Actualmente, Joaquim Santos reside em Santiago do Escoural, terra de Casquinha e Caravela, rapaz e homem mortos ao serviço da Reforma Agrária. Este foi o mais sangrento episódio de que houve memória na época e que veio marcar o excesso de violência que ocorreu aquando a ocupação de terras. O homicídio deu-se na Freguesia de São Cristovão, em Vale Nobre, quando os homens tentavam evitar que lhes tirassem umas vacas alentejanas que eram da Cooperativa.
Conforme recorda, "a malta juntou-se para os apoiar e consta-se que os dois foram mortos por filhos de agrários vestidos de polícias... Nesse funeral estiveram milhares de pessoas vindas de todo o País, eu sei lá... o cortejo fúnebre tinha pelo menos 10 quilómetros de fila, aquilo foi uma das maiores manifestações políticas que houve em homenagem aos homens assassinados e à Reforma Agrária"!

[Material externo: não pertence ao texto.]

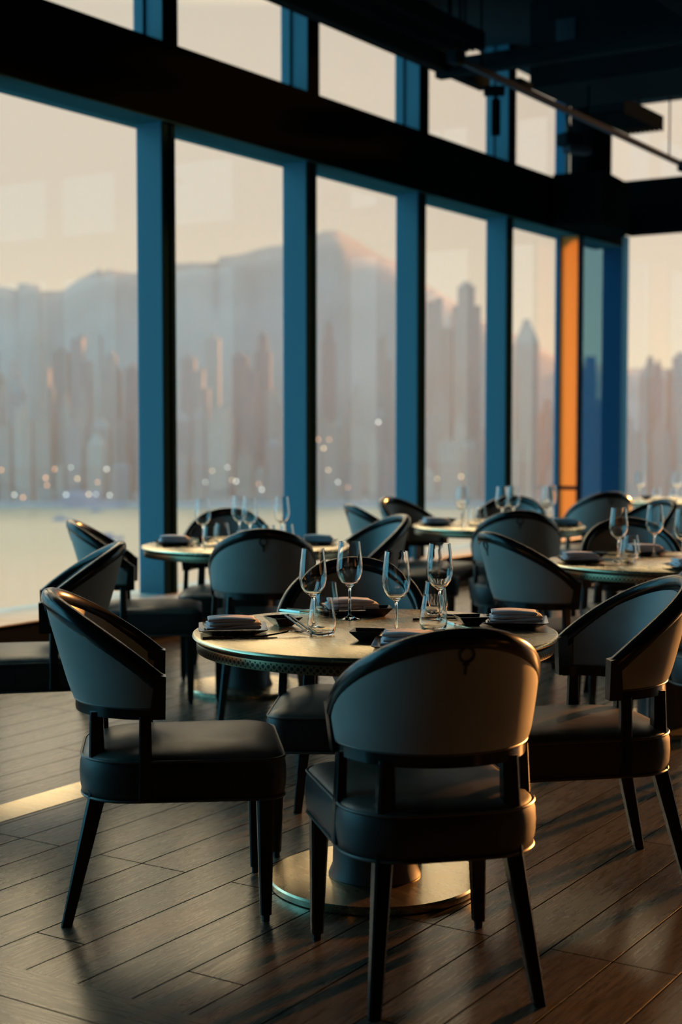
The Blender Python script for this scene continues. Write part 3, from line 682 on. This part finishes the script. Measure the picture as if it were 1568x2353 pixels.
sky_pts = [(-900, 640), (-500, 600), (-250, 660), (-100, 640), (0, 655), (40, 666), (42, 652), (90, 652), (92, 668), (145, 668), (180, 641), (222, 622), (228, 614), (235, 627), (250, 619), (310, 626), (400, 607), (460, 603), (500, 601), (505, 591), (560, 582), (600, 571), (650, 562), (700, 548), (745, 532), (775, 530), (820, 553), (862, 580), (913, 604), (975, 650), (1040, 690), (1120, 745), (1180, 765), (1240, 800), (1270, 815), (1330, 830), (1425, 842), (1500, 850), (1568, 845), (1700, 830), (2000, 800), (2500, 780)]
# ridge
dense = []
for (x0, y0), (x1, y1) in zip(sky_pts, sky_pts[1:]):
    k_ = max(1, int((x1 - x0) / 20))
    for i in range(k_): dense.append((x0 + (x1 - x0) * i / k_, y0 + (y1 - y0) * i / k_))
dense.append(sky_pts[-1]); rnd = random.Random(2)
rows = []
for yy, fz in ((1860, 0.0), (1930, .28), (2050, .62), (2250, .88), (2400, 1.0), (2600, .8), (3000, .0)):
    r_ = []
    for px, py in dense:
        x, z = far(px, py + rnd.uniform(-1.5, 1.5), 2400); x = x * yy / 2400
        r_.append((x, yy, WZ - 2 + (z - WZ + 2) * fz + (rnd.uniform(-8, 8) if 0 < fz < 1 else 0)))
    rows.append(r_)
struct(MB().loft(rows, False, False, closed=False).make('hill_range', M['hill'], smooth=60))
struct(MB().box(-2200, 2200, 1395, 1850, WZ - 2, WZ + 4).make('waterfront', M['quay'], smooth=0))
# towers
tw_m = []
for i, c in enumerate([(.17, .145, .13), (.19, .16, .14), (.14, .13, .125), (.22, .18, .155), (.17, .14, .12)]):
    m = mat('tower_facade', c, .8); n, l, b = nodes(m)
    t = n.new('ShaderNodeTexCoord'); br = n.new('ShaderNodeTexBrick'); br.inputs['Scale'].default_value = .1; br.inputs['Brick Width'].default_value = .45; br.inputs['Row Height'].default_value = .38; br.inputs['Mortar Size'].default_value = .05; br.offset = 0
    mp = n.new('ShaderNodeMapping'); mp.inputs['Rotation'].default_value = (radians(90), 0, 0); l(t.outputs['Object'], mp.inputs[0]); l(mp.outputs[0], br.inputs[0])
    br.inputs['Color1'].default_value = (*[v * .82 for v in c], 1); br.inputs['Color2'].default_value = (*[v * .92 for v in c], 1); br.inputs['Mortar'].default_value = (*c, 1); l(br.outputs['Color'], b.inputs['Base Color']); tw_m.append(m)
def tower(px0, px1, py, y, style, label, group, m_i):
    xa, _ = far(px0, 1000, y); xb, _ = far(px1, 1000, y); _, zt = far((px0 + px1) / 2, py, y); wd = xb - xa; h = zt - WZ
    e = empty('office_tower', ((xa + xb) / 2, y + wd / 2, WZ + 4), 0, label=label, cat='building', **({'group': group} if group else {}))
    h -= 4; a = MB(); hw = wd / 2; m_ = tw_m[m_i % 5]
    if style == 0: a.box(-hw, hw, -hw, hw, 0, h)
    elif style == 1: a.box(-hw, hw, -hw, hw, 0, h * .9); a.box(-hw * .6, hw * .6, -hw * .6, hw * .6, h * .9, h)
    elif style == 2: a.loft([[(-hw, -hw, z), (hw, -hw, z), (hw, hw, z), (-hw, hw, z)] for z in (0, h * .88)]); a.loft([[(-hw * s, -hw * s, z), (hw * s, -hw * s, z), (hw * s, hw * s, z), (-hw * s, hw * s, z)] for s, z in ((1, h * .88), (.35, h))])
    else: a.box(-hw, hw * .2, -hw, hw, 0, h); a.box(hw * .2, hw, -hw * .8, hw * .8, 0, h * .86)
    a.make('tower_body', m_, e, smooth=0)
    MB().box(-hw * 1.15, hw * 1.15, -hw * 1.1, hw * 1.1, 0, min(24, h * .15)).make('podium', tw_m[(m_i + 2) % 5], e, smooth=0)
    MB().box(-hw * .3, hw * .3, -hw * .3, hw * .3, h - .5, h + 5).make('roof_plant', m_, e, smooth=0)
    return e
rnd = random.Random(11)
zones = [(-80, 330, 'first window from the left'), (398, 664, 'second window from the left'), (722, 920, 'third window from the left'), (974, 1128, 'fourth window from the left'), (1176, 1290, 'narrow window before the orange-lit post'), (1410, 1640, 'right window')]
for zi, (zx0, zx1, nm) in enumerate(zones):
    for row, (yy, lo, hi, wd_) in enumerate([(1430, 930, 1090, ' low in front'), (1530, 840, 990, ' in the middle row'), (1640, 740, 900, ' rising behind')]):
        px = zx0 + 14 * row - 10
        while px < zx1:
            wpx = rnd.uniform(20, 44); top = rnd.uniform(lo, hi) + (70 if zi > 2 else 0)
            sty = rnd.randrange(4); tower(px, px + wpx, min(top, 1100), yy, sty, ['flat-topped', 'stepped', 'pointed', 'split-level'][sty] + ' hazy tower%s across harbour, %s' % (wd_, nm), ['flat-topped', 'stepped', 'pointed', 'split-level'][sty] + ' hazy towers%s through the %s' % (wd_, nm), rnd.randrange(5))
            px += wpx * rnd.uniform(1.2, 1.5 + .3 * row)
tower(1042, 1104, 655, 1740, 1, 'tallest golden-hazed tower, in the fourth window from the left', None, 1)
tower(982, 1038, 692, 1740, 3, 'broad hazy tower left of the tallest golden-hazed tower', None, 4)
tower(1186, 1238, 742, 1740, 2, 'hazy tower rising above the ridge beside the narrow orange-lit post', None, 3)
tower(1478, 1515, 828, 1740, 2, 'pointed hazy tower in the middle of the far right window', None, 4)
tower(1543, 1600, 818, 1740, 1, 'hazy tower at the right edge of the far right window', None, 3)
M['blue_tower'] = mat('blue_glass_facade', (0.03, 0.10, 0.16), .6); tw_m[2:3] = [M['blue_tower']]
tower(1326, 1398, 845, 620, 3, 'dark blue tower close behind the tinted corner pane', None, 2)
# boats
M['boat'] = mat('boat_hull', (0.12, 0.15, 0.2), .6)
def boat(px, py, ln, label):
    a = (1176.5 - py) / 3350; bb = (px - 784) / 3350; P_ = radians(PITCH); ry = cos(P_) + a * sin(P_); rz = -sin(P_) + a * cos(P_); s = (WZ - 1.335) / rz
    e = empty('harbour_boat', (bb * s, ry * s, WZ), rnd.uniform(-.3, .3), label=label, cat='boat')
    h = ln / 2
    MB().loft([[(-h, -h * .25, z0), (h * .6, -h * .25, z0), (h, 0, z0 + .5), (h * .6, h * .25, z0), (-h, h * .25, z0)] for z0 in (-.3, ln * .09)]).make('hull', M['boat'], e, 30)
    MB().box(-h * .7, h * .3, -h * .18, h * .18, ln * .09, ln * .22, .1).make('cabin', M['boat'], e)
boat(143, 1196, 16, 'small dark boat on the water in the leftmost window'); boat(250, 1240, 20, 'low boat on the water beside the leftmost window post')
boat(222, 1176, 12, 'distant boat near the far shore in the leftmost window'); boat(520, 1218, 24, 'dark boat seen through the second window behind the wine glasses')
boat(205, 1166, 70, 'long ferry moored at the far shore in the leftmost window')
# waterfront lamps (lit)
def lamp_mat(name, c, s):
    m = mat(name, c, .5); m.node_tree.nodes['Principled BSDF'].inputs['Emission Color'].default_value = (*c, 1); m.node_tree.nodes['Principled BSDF'].inputs['Emission Strength'].default_value = s; return m
LM = [lamp_mat('warm_lamp_glow', (1, .62, .3), 4), lamp_mat('white_lamp_glow', (1, .9, .75), 3), lamp_mat('orange_lamp_glow', (1, .4, .15), 4)]
lamps = [(3, 1080), (33, 1137), (53, 1143), (105, 1098), (108, 1115), (126, 1078), (152, 1137), (163, 1074), (178, 1100), (204, 1136), (221, 1136), (245, 1078), (224, 1108), (252, 1138), (472, 1108), (488, 1082), (523, 1074), (533, 1103), (543, 1106), (595, 1112), (602, 1125), (732, 1010), (744, 1030), (757, 1010), (755, 1080), (777, 1108), (800, 1120), (870, 970), (1005, 1100), (1060, 1095)]
for i, (px, py) in enumerate(lamps):
    dd = 1390; x, z = far(px, py, dd)
    ci = rnd.randrange(3); nm_ = ['warm', 'white', 'orange'][ci] + ' lit lamp ' + ('high above the far shore, ' if py < 1090 else 'mid-height by the far shore, ' if py < 1125 else 'low on the shoreline, ') + ('in the leftmost window' if px < 320 else 'in the second window' if px < 660 else 'beyond the second post' if px < 920 else 'beyond the third post')
    e = empty('waterfront_lamp', (x, dd, WZ + 4), 0, label=nm_, cat='lamp', group=nm_.replace('lit lamp', 'lit lamps'))
    r_ = rnd.uniform(.7, 1.1); hh_ = z - WZ - 4
    MB().lathe([(0, hh_ - r_), (r_ * .7, hh_ - r_ * .7), (r_, hh_), (r_ * .7, hh_ + r_ * .7), (0, hh_ + r_)], 10).make('lamp_globe', LM[ci], e)
    MB().tube([(0, 0, 0), (0, 0, hh_ - r_)], .15, 6).make('lamp_post', M['boat'], e)

# ------------------------------------------------------------------ evening haze over the harbour
m = bpy.data.materials.new('harbour_haze'); m.use_nodes = True; q = m.node_tree; q.nodes.clear()
o = q.nodes.new('ShaderNodeOutputMaterial'); vs_ = q.nodes.new('ShaderNodeVolumeScatter'); vs_.inputs['Color'].default_value = (0.22, 0.165, 0.135, 1); vs_.inputs['Density'].default_value = HAZE; vs_.inputs['Anisotropy'].default_value = 0.2
q.links.new(vs_.outputs[0], o.inputs['Volume'])
hz = MB().box(-2500, 430, 60, 1390, WZ + 1, 330).make('harbour_haze', m, smooth=0); struct(hz); hz['kind'] = 'stuff'; tag(hz, 'pale evening haze hanging over the whole harbour outside', 'haze')
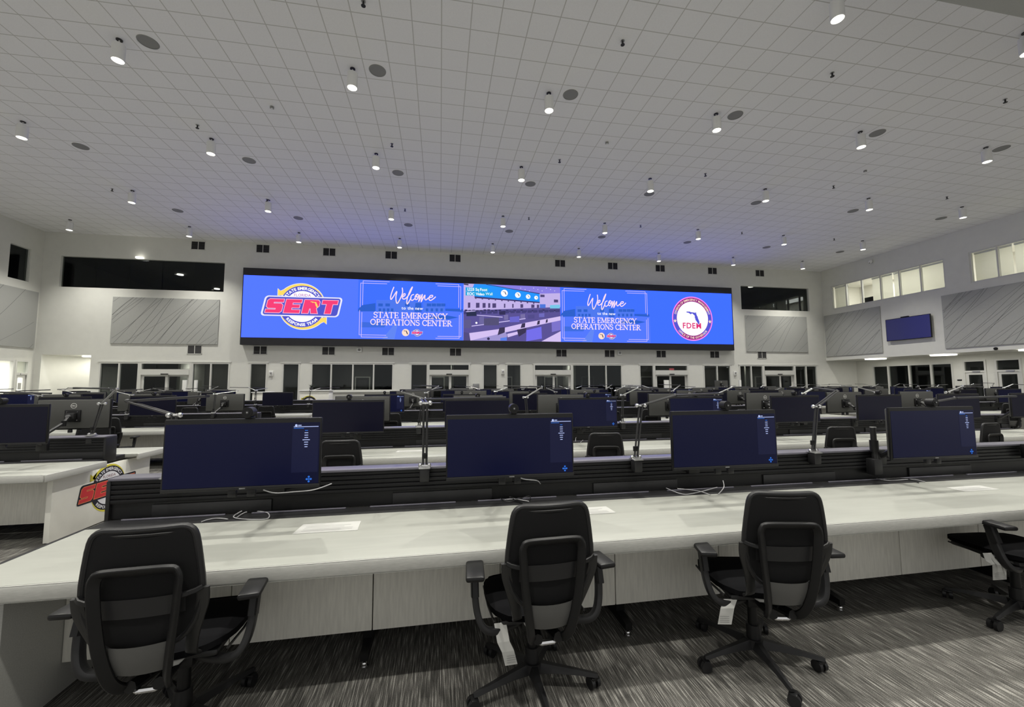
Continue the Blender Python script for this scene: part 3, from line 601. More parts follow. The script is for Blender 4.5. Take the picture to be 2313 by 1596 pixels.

O alentejano não tem dúvidas que tanto o excesso de fogos como a desertificação no Alentejo estão relacionadas com o fim da Reforma Agrária, já que "nessa altura dávamos emprego a muita gente nova, agricultores, veterinários, tractoristas... a maioria teve de emigrar, o Alentejo está deserto, as árvores estão a secar porque não são tratadas... muito gado existe por causa dos subsídios que o estado atribui, mas o que é bom vai para fora e o que é ruim vem para ser consumido em Portugal... E apesar de ter acabado, se não fosse a Reforma Agrária havia ainda mais miséria e fome, porque a maior parte dos alentejanos nesta altura nem direito a Reforma ia ter".
A jeito de conclusão, Joaquim Santos não tem pena nenhuma daquilo que fez e acrescenta que "só tenho pena do tanto
que sofremos de noite e dia e ver que isto está a voltar ao que era... já há coisas piores do que existiam antes do 25 de Abril, os filhos matam pais, os pais matam filhos e mães... e só já há uma coisa a dizer: não prendam os ladrões todos, senão ficamos sem Governo"!